#### [Work required]
Repeat every line of the data exactly, but not the pictures.
+++
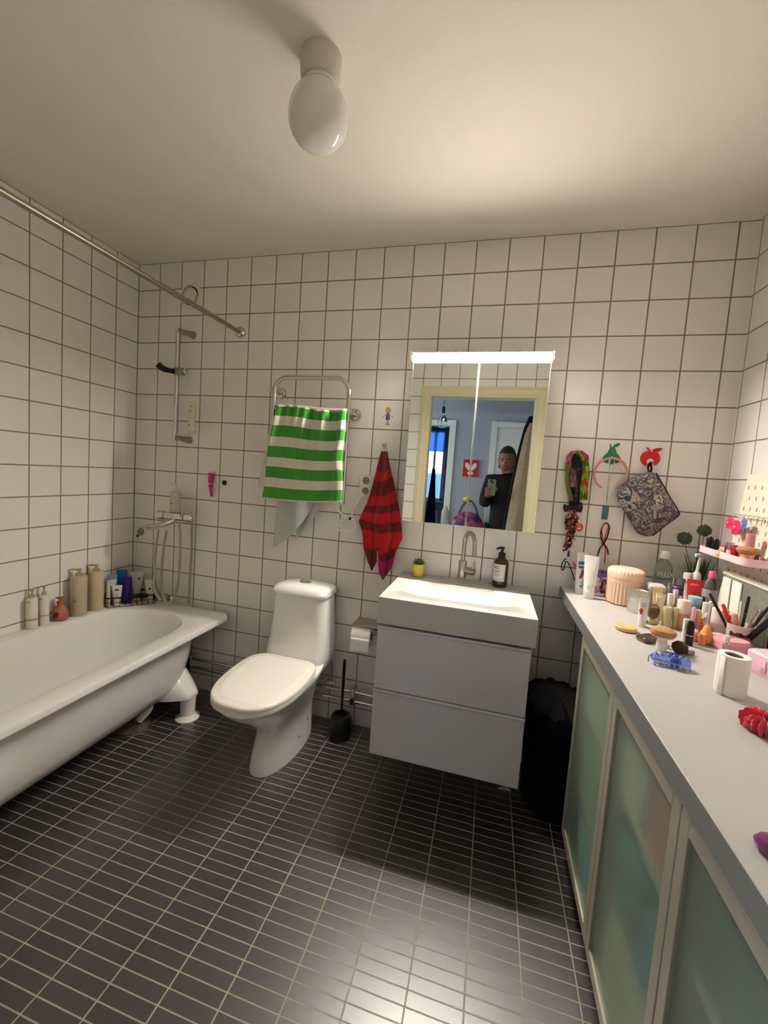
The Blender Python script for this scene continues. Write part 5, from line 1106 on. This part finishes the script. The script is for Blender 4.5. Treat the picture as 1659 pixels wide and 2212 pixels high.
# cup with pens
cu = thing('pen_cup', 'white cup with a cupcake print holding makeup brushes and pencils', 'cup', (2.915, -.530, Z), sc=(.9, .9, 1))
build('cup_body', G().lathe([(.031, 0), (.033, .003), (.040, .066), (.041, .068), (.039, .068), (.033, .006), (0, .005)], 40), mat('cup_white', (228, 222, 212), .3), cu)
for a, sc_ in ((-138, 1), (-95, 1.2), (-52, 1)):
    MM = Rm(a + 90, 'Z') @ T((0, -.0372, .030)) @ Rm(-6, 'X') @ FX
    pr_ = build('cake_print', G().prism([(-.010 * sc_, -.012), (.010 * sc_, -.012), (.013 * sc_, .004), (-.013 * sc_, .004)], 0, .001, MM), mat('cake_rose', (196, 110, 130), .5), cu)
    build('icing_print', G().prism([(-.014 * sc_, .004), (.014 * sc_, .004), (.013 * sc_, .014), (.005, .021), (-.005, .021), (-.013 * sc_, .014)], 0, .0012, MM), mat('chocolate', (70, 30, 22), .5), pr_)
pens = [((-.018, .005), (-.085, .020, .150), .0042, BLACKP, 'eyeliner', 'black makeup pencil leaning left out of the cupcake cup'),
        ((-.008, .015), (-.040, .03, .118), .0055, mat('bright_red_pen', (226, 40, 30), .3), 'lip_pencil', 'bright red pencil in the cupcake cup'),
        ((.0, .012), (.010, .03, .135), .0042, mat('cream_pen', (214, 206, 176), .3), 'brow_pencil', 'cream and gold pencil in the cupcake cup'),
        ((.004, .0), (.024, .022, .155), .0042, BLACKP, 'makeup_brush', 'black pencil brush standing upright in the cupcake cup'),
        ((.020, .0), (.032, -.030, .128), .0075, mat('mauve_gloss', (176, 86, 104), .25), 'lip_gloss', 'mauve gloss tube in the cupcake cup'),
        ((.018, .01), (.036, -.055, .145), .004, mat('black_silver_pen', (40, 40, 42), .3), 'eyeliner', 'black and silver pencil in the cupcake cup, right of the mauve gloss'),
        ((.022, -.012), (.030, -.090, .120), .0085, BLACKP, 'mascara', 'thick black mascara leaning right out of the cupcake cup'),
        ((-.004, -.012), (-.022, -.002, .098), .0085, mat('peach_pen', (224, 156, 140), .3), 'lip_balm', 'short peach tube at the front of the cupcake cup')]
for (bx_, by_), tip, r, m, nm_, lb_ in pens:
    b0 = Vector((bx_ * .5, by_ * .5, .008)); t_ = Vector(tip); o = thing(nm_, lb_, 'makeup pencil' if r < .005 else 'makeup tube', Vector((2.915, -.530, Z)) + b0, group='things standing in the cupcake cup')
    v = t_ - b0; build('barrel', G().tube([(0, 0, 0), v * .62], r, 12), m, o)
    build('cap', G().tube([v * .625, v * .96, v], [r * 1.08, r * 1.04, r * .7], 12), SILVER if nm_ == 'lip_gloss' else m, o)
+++
#### [Task result]
The Blender Python script for this scene continues. Write part 5, from line 1106 on. This part finishes the script. The script is for Blender 4.5. Treat the picture as 1659 pixels wide and 2212 pixels high.
# cup with pens
cu = thing('pen_cup', 'white cup with a cupcake print holding makeup brushes and pencils', 'cup', (2.915, -.530, Z), sc=(.9, .9, 1))
build('cup_body', G().lathe([(.031, 0), (.033, .003), (.040, .066), (.041, .068), (.039, .068), (.033, .006), (0, .005)], 40), mat('cup_white', (228, 222, 212), .3), cu)
for a, sc_ in ((-138, 1), (-95, 1.2), (-52, 1)):
    MM = Rm(a + 90, 'Z') @ T((0, -.0372, .030)) @ Rm(-6, 'X') @ FX
    pr_ = build('cake_print', G().prism([(-.010 * sc_, -.012), (.010 * sc_, -.012), (.013 * sc_, .004), (-.013 * sc_, .004)], 0, .001, MM), mat('cake_rose', (196, 110, 130), .5), cu)
    build('icing_print', G().prism([(-.014 * sc_, .004), (.014 * sc_, .004), (.013 * sc_, .014), (.005, .021), (-.005, .021), (-.013 * sc_, .014)], 0, .0012, MM), mat('chocolate', (70, 30, 22), .5), pr_)
pens = [((-.018, .005), (-.085, .020, .150), .0042, BLACKP, 'eyeliner', 'black makeup pencil leaning left out of the cupcake cup'),
        ((-.008, .015), (-.040, .03, .118), .0055, mat('bright_red_pen', (226, 40, 30), .3), 'lip_pencil', 'bright red pencil in the cupcake cup'),
        ((.0, .012), (.010, .03, .135), .0042, mat('cream_pen', (214, 206, 176), .3), 'brow_pencil', 'cream and gold pencil in the cupcake cup'),
        ((.004, .0), (.024, .022, .155), .0042, BLACKP, 'makeup_brush', 'black pencil brush standing upright in the cupcake cup'),
        ((.020, .0), (.032, -.030, .128), .0075, mat('mauve_gloss', (176, 86, 104), .25), 'lip_gloss', 'mauve gloss tube in the cupcake cup'),
        ((.018, .01), (.036, -.055, .145), .004, mat('black_silver_pen', (40, 40, 42), .3), 'eyeliner', 'black and silver pencil in the cupcake cup, right of the mauve gloss'),
        ((.022, -.012), (.030, -.090, .120), .0085, BLACKP, 'mascara', 'thick black mascara leaning right out of the cupcake cup'),
        ((-.004, -.012), (-.022, -.002, .098), .0085, mat('peach_pen', (224, 156, 140), .3), 'lip_balm', 'short peach tube at the front of the cupcake cup')]
for (bx_, by_), tip, r, m, nm_, lb_ in pens:
    b0 = Vector((bx_ * .5, by_ * .5, .008)); t_ = Vector(tip); o = thing(nm_, lb_, 'makeup pencil' if r < .005 else 'makeup tube', Vector((2.915, -.530, Z)) + b0, group='things standing in the cupcake cup')
    v = t_ - b0; build('barrel', G().tube([(0, 0, 0), v * .62], r, 12), m, o)
    build('cap', G().tube([v * .625, v * .96, v], [r * 1.08, r * 1.04, r * .7], 12), SILVER if nm_ == 'lip_gloss' else m, o)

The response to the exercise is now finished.